The specialists of the heart call this redemption. It means that something lost is retrieved, something sold is bought back and something ruined is restored. And this is that way that redemption happens, like it happened to me, in a shout into the night and bit of scripture on a page. It came to me as one bite of soft bread, one small light flashing in a field, one turn of the page and one small line of truth struck deep.
What is it? It is God.
The religious sing, “Great is our God.” I have no quarrel with that. But I found him first and I find him most in what is small.
I found him that way yesterday as my wife and I lay on the bed together and talked over our day, as we always do. And as I held my wife’s hand I knew that her small hand in mine was from him, from his Costco-style plenty for me and that it was such a perfect picture of his larger safe grip on me.
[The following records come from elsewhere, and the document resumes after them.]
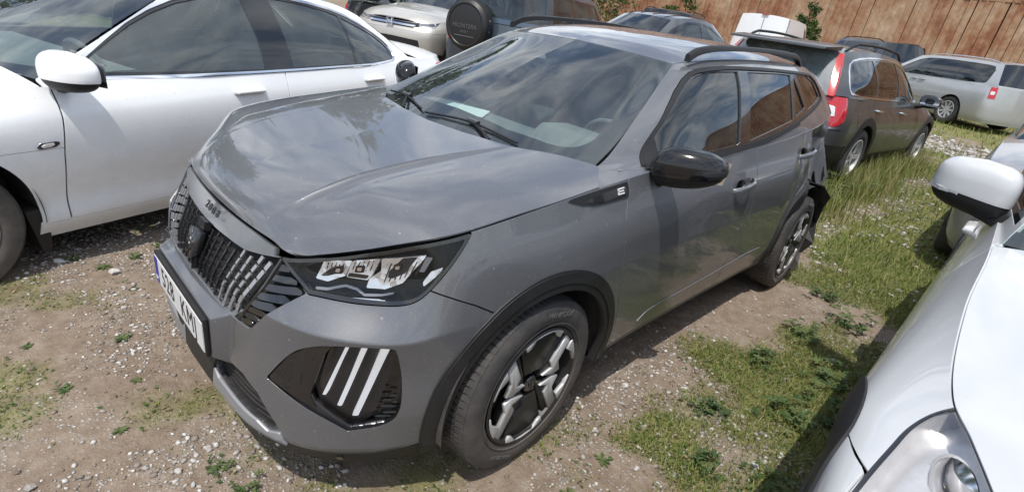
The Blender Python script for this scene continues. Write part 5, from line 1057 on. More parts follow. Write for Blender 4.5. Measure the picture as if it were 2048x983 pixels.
    # ---------- champagne crossover facing the viewer behind the white saloon
    sp = dict(L=4.52, W=1.82, fa=.88, wb=2.62, wr=.35, rim=.215, nd=.5, rd=.3, lift=.06, edge=[(0,.86,.10),(1.2,1.04,.08),(2.5,1.08,.06),(4.52,1.14,.10)], hood=[(.10,.90),(.35,1.03),(.8,1.10),(1.18,1.15)], cowl=(1.15,1.13), A0=(1.28,.78,1.05), A1=(2.0,.60,1.56), hdr=(1.9,1.60), D1=(4.0,.58,1.58), rhdr=(4.1,1.61), D0=(4.3,.74,1.14), rwin=(4.38,1.15), doors=[[(1.45,.2),(1.42,1.4)],[(2.35,.2),(2.4,1.6)],[(3.0,.2),(3.2,1.6)]], paint=M_champ, sill=.40, sillm=M_blackplastic, clad=.07,
        DLO=[(1.45,1.09),(2.08,1.52),(3.4,1.56),(4.0,1.45),(4.05,1.22),(3.0,1.12)], glass=[[(1.66,1.11),(2.10,1.49),(2.32,1.50),(2.30,1.12)],[(2.42,1.12),(2.44,1.51),(3.15,1.53),(3.1,1.14)],[(3.25,1.15),(3.3,1.53),(3.92,1.43),(3.95,1.24)]], gm=[M_clear, M_priv, M_priv], mirror=(1.62,1.0,1.16,1.0), mirrorm=M_champ, belt_z=1.08, fb=[(-1,.70),(.4,.74),(.8,.78)],
        lamps=[('headlight','f',[(.52,.80),(.56,.90),(.9,.99),(1.22,1.02),(1.18,.93),(1.0,.82)],None,.05)], bits=[('grille_bar',('front','w'),[(0,.86),(0,.885),(.50,.885),(.46,.86)],M_chrome,.008),('grille_bar',('front','w'),[(0,.80),(0,.825),(.46,.825),(.43,.80)],M_chrome,.008),('grille_field',('front','w'),[(0,.78),(0,.90),(.52,.90),(.42,.78)],M_glossblack,.002),('lower_intake',('front','w'),[(0,.42),(0,.62),(.55,.60),(.6,.42)],M_blackplastic,.004)])
    th = .42; c, O = gcar('crossover_car', 'champagne crossover car facing the viewer behind the white saloon', (4.92, 6.62, .17), th, sp)
    ring = MB(); 
    for dx in (-.045, .045): ring.tube([(.015, dx*1.1, .80), (.02, dx*.8, .885)], .009, 6)
    ring.tube([(.012, -.04, .842), (.012, .04, .842)], .009, 6); ring.tube([(.02, -.07, .895), (.02, .07, .895), (.012, .06, .79), (.012, -.06, .79), (.02, -.07, .895)], .007, 6); ring.build('maker_badge', M_chrome, c, smooth=40)
    # ---------- dark saloon behind the estate
    sp = dict(L=4.85, W=1.85, fa=.95, wb=2.83, wr=.335, rim=.22, nd=.55, rd=.45, edge=[(0,.70,.10),(1.3,.93,.08),(3.9,1.0,.06),(4.85,1.02,.12)], hood=[(.12,.74),(.5,.90),(1.0,.98),(1.4,1.02)], cowl=(1.36,1.0), A0=(1.48,.78,.945), A1=(2.3,.59,1.40), hdr=(2.2,1.43), D1=(3.55,.57,1.37), rhdr=(3.65,1.40), D0=(4.2,.71,1.01), rwin=(4.32,1.05), deck=[(4.32,1.05),(4.6,1.07),(4.76,1.05)], rbz=.06, bulge=.04, doors=[[(1.70,.2),(1.6,1.2)],[(2.76,.2),(2.8,1.4)],[(3.4,.2),(3.8,.8),(3.9,1.2)]], paint=M_slatecar, roofm=M_slatecar,
        DLO=rnd([(1.62,.965),(2.1,1.26),(2.5,1.385),(3.1,1.40),(3.55,1.29),(3.92,1.08),(3.85,1.01)],1,sharp=(0,)), glass=[[(1.82,.985),(2.12,1.24),(2.52,1.36),(2.72,1.37),(2.72,.995)],rnd([(2.82,1.0),(2.82,1.37),(3.1,1.37),(3.5,1.27),(3.80,1.08),(3.76,1.02)],1,sharp=(0,1))], gm=[M_clear, M_clear], mirror=(1.86,.99,1.02,1.0), belt_z=.97, tm=M_priv, lamps=[('tail_lamp','r',[(.75,.80),(.75,.96),(1.2,.97),(1.15,.82)],M_red,0)])
    th = .16; c, O = gcar('hatchback_car', 'dark slate tall hatchback, roof showing above the grey crossover roof', (12.2, 3.55, .12), th+math.pi-.30, sp); c.scale = (1, 1, 1.16)
    for k in range(4):
        y = -.42+.28*k; ps = [(x, y, float(O['R'].V[np.argmin((O['R'].V[:, 0]-x)**2+(O['R'].V[:, 1]-abs(y))**2), 2])+.004) for x in np.linspace(2.35, 3.55, 8)]; MB().tube(ps, .006, 5).build('roof_strip', M_blackplastic, c)
    # ---------- white van, far dark off-roader, dark SUV behind the minivan, grey car at the right edge, black car at top left
    van = dict(L=5.0, W=1.95, fa=.95, wb=3.0, wr=.34, nd=.4, rd=.12, rlean=.1, edge=[(0,.95,.08),(1.0,1.20,.07),(5,1.22,.05)], hood=[(.08,1.0),(.4,1.15),(.9,1.26)], cowl=(.85,1.25), A0=(.95,.82,1.21), A1=(1.75,.76,1.88), hdr=(1.68,1.92), D1=(4.86,.80,1.88), rhdr=(4.9,1.93), D0=(4.92,.88,1.23), rwin=(4.97,1.22), rbz=.03, rbw=.01, bulge=.01, tb=0, doors=[[(1.15,.2),(1.15,1.6)],[(2.2,.2),(2.2,1.9)],[(3.4,.2),(3.4,1.9)]], paint=M_white, DLO=[(1.15,1.26),(1.72,1.72),(2.1,1.74),(2.1,1.28)], glass=[[(1.32,1.30),(1.74,1.68),(2.05,1.70),(2.05,1.31)]], gm=[M_clear], mirror=(1.25,1.08,1.35,1.3), mirrorm=M_blackplastic, belt_z=1.22, tm=M_white, cat='van')
    c, O = gcar('panel_van', 'white panel van with its back doors towards the viewer', (25.0, 7.15, .40), math.pi+.12, van); c.scale = (1, 1, 1.12)
    for x in (0, -.88, .88): MB().box((4.955, x*.98, 1.55), (.012, .012, .62)).build('door_gap', M_blackplastic, c)
    MB().box((4.93, 0, 1.935), (.04, .22, .03)).build('brake_lamp', M_red, c)
    far = dict(sp, L=4.6, W=1.85, wr=.37, wb=2.7, fa=.9, rd=.2, nd=.4, deck=None, edge=[(0,.95,.07),(1.3,1.12,.06),(4.6,1.14,.06)], hood=[(.08,1.0),(.5,1.14),(1.28,1.2)], cowl=(1.28,1.18), A0=(1.35,.82,1.13), A1=(2.0,.68,1.70), hdr=(1.94,1.74), D1=(4.35,.68,1.70), rhdr=(4.42,1.74), D0=(4.5,.80,1.15), rwin=(4.56,1.15), rbz=.04, tb=0, DLO=[(1.55,1.17),(2.08,1.63),(4.1,1.66),(4.25,1.2)], glass=[[(1.7,1.19),(2.1,1.6),(2.4,1.61),(2.4,1.19)],[(2.5,1.19),(2.5,1.61),(3.3,1.62),(3.3,1.2)],[(3.4,1.2),(3.4,1.62),(4.04,1.62),(4.15,1.22)]], gm=[M_priv], paint=M_darkgrey, rail=(2.1,4.2,.05,M_blackplastic), doors=[[(1.45,.2),(1.45,1.4)],[(2.4,.2),(2.45,1.6)],[(3.1,.2),(3.3,1.6)]], mirror=(1.62,1.02,1.25,1.0), belt_z=1.13, roofm=None, tsplit=1.2)
    far['roofm'] = M_darkgrey
    gcar('off_road_car', 'dark grey off-road car far back, roof just showing beside the white van', (18.6, 8.35, .34), math.pi+.30, far)
    f2 = dict(far, paint=M_slatecar, roofm=M_slatecar, lamps=[]); 
    gcar('off_road_car', 'slate grey off-road car with roof rails behind the silver minivan', (24.3, 5.6, .52), math.pi+.85, f2)
    f3 = dict(sp, paint=M_lilac, roofm=M_lilac, lamps=[('headlight','f',[(.62,.62),(.75,.73),(1.3,.80),(1.5,.83),(1.3,.70),(.9,.62)],None,.05)])
    gcar('saloon_car', 'light grey saloon car behind the white SUV at the right edge', (4.85, -2.37, .05), -.02, dict(f3, edge=[(0,.80,.10),(1.3,1.03,.08),(3.9,1.08,.06),(4.85,1.10,.12)], hood=[(.12,.84),(.5,1.00),(1.0,1.08),(1.4,1.12)], cowl=(1.36,1.10), A0=(1.48,.78,1.045), A1=(2.3,.60,1.52), hdr=(2.2,1.55), D1=(3.55,.57,1.48), rhdr=(3.65,1.51), D0=(4.2,.71,1.11), rwin=(4.32,1.13), deck=[(4.32,1.13),(4.6,1.15),(4.76,1.13)], DLO=[(p[0],p[1]+.10) for p in sp['DLO']], glass=[[(p[0],p[1]+.10) for p in g] for g in sp['glass']], belt_z=1.07, mirror=None))
    f4 = dict(sp, paint=M_blackcar, roofm=M_blackcar)
    gcar('saloon_car', 'black saloon car behind the champagne crossover at the top left', (9.9, 9.6, .15), .34+math.pi, f4)
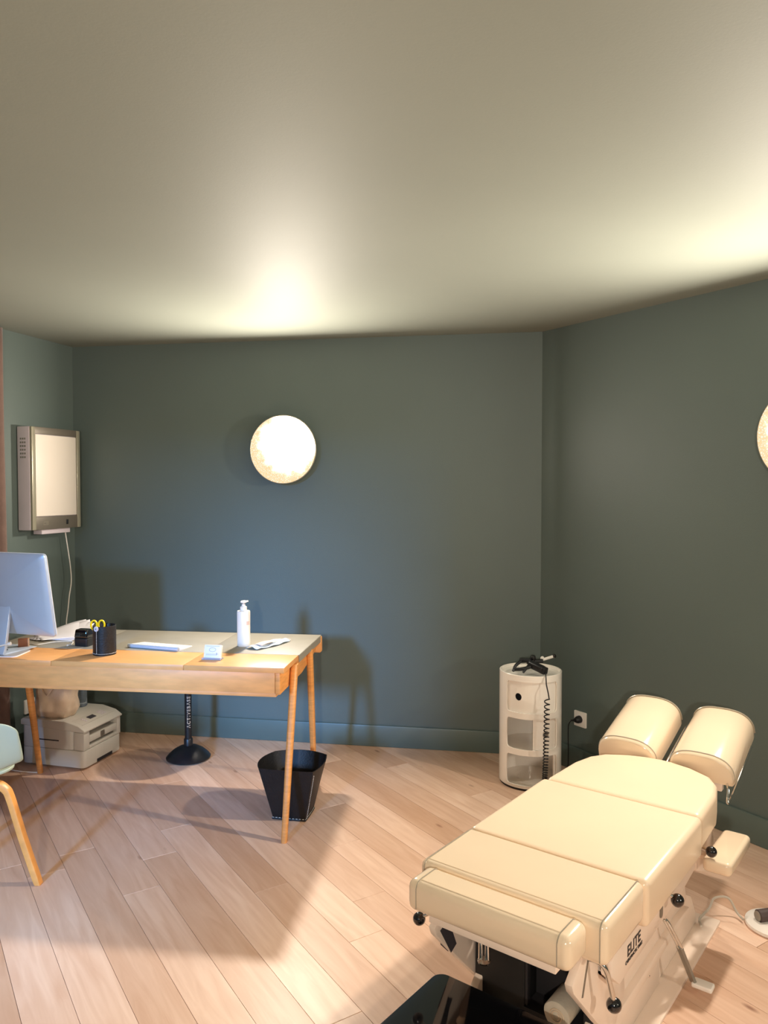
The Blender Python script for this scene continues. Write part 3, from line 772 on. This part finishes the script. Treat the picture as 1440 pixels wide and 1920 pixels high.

I found him today as my daughter Rosalind and I drove away from the house and talked about how many times we had ridden together in the morning, her off to school, me off to work, buddies shoving off in the same boat together, from kindergarten to college, and then going our own ways for the day, knowing we will see each other again at night. It speaks volumes to me of the God that I have come to hold on to.
I have found the largest thing in the smallest things. And these things have been made small for me out of compassion for me. And the maker is present, suggested, hinted at, gestured to in the short ride and the small bite and the rectangular glow on the wall and the page turn and the tender hand in my hand on each one of the very particular days of my life.
It isn’t all okay, but I am not so much afraid of fire from heaven anymore, and I know that whatever comes, I will be loved in precisely the small and personal ways that will eventually make everything right.